Таким образом, граф Фёдор сумел реализовать свой «партизанский» план. Он, никогда не сомневавшийся, что приверженность к Отечеству есть «в сердце каждого благородного, прямо благородного человека»[411], пополнил-таки ратные ряды россиян.
Минута была самой что ни на есть критической: в этот день соединённые русские армии, над которыми двумя сутками ранее принял командование М. И. Голенищев-Кутузов, продолжили унылую ретираду и оставили Царёво Займище.
Умеряя «невероятную энергию преследования» (А. де Коленкур), ведя тяжёлые арьергардные бои с чужеземцами, войска потянулись в московском направлении.
До Бородинской битвы — или битвы при реке Москва, как назвали её впоследствии французы, — оставалась ровно неделя.
Московское ополчение (численностью порядка 20 тысяч воинов) под командованием генерал-лейтенанта графа И. И. Моркова прибыло на Бородинскую позицию из Можайска 24 августа 1812 года, в день ожесточённого сражения на левом фланге Главной армии (за так называемый Шевардинский редут, в итоге оставленный нашими войсками)[412]. Подошедший корпус разделялся на три дивизии, в состав которых вошли три егерских и восемь пеших полков, а также конный казачий полк.

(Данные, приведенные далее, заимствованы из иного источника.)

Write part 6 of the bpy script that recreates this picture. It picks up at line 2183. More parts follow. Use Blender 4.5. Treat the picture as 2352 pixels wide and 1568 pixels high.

Огнестрельное оружие — причём довольно сомнительного свойства — имелось разве что у половины «русских крестоносцев».
На позиции необстрелянные бородачи-новобранцы спешно распределялись по полкам и бригадам, имевшим боевой опыт, и составляли их третью — вслед за передовыми частями и резервами — шеренгу. Предполагалось, что ратники без крайней необходимости не будут задействованы в намечавшемся сражении, а станут выносить с поля боя раненых.
Известно, что «в 1-ю Западную армию поступили 8 батальонов из 1-го и 3-го егерских и 3-го и 4-го пеших полков; во 2-ю Западную армию — 6 батальонов из 2-го егерского, 7-го и 8-го пеших полков (всего 9,5 тысяч воинов)»[413].